Softbank stock tumbles after Son’s bets
Softbank Group shares tumbled in Tokyo after reports that the Japanese conglomerate made substantial bets on equity derivatives amid the surge in technology stocks.
Softbank shares dropped as much as 8 per cent, the most on an intra-day basis since March. The stock had gained 33 per cent this year before Monday. The Financial Times, Wall Street Journal and Zero Hedge reported that Softbank was making massive bets on technology stocks using equity derivatives. The FT labelled Softbank the “Nasdaq whale” that “stoked the fevered rally in big tech stocks,” though it didn’t include details of any trading.
The reports touched off concerns that billionaire founder Masayoshi Son is embarking on a risky endeavor in unfamiliar territory, which could lead to losses like those Softbank suffered after its enormous bet on office-sharing startup Wework. The stock decline came despite an FT report that Softbank now has gains of about $4 billion from the derivative bets. “Softbank was riding the Nasdaq wave like a mutual fund,” said Mitsushige Akino, senior executive officer at Ichiyoshi
Asset Management. “The market is falling now and investors have zero visibility, so they are selling Softbank stocks.” Softbank declined to comment.
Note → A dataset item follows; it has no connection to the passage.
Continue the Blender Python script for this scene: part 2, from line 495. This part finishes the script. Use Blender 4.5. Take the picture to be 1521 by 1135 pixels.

The Japanese conglomerate said in August that it was starting a new unit to trade public securities, pushing beyond its traditional base in telecommunications and private startup investments. Bloomberg reported in August that Softbank was targeting investments of more than $10 billion, perhaps tens of billions, and would use financing structures that would allow the company to avoid showing up in public disclosures of shareholding.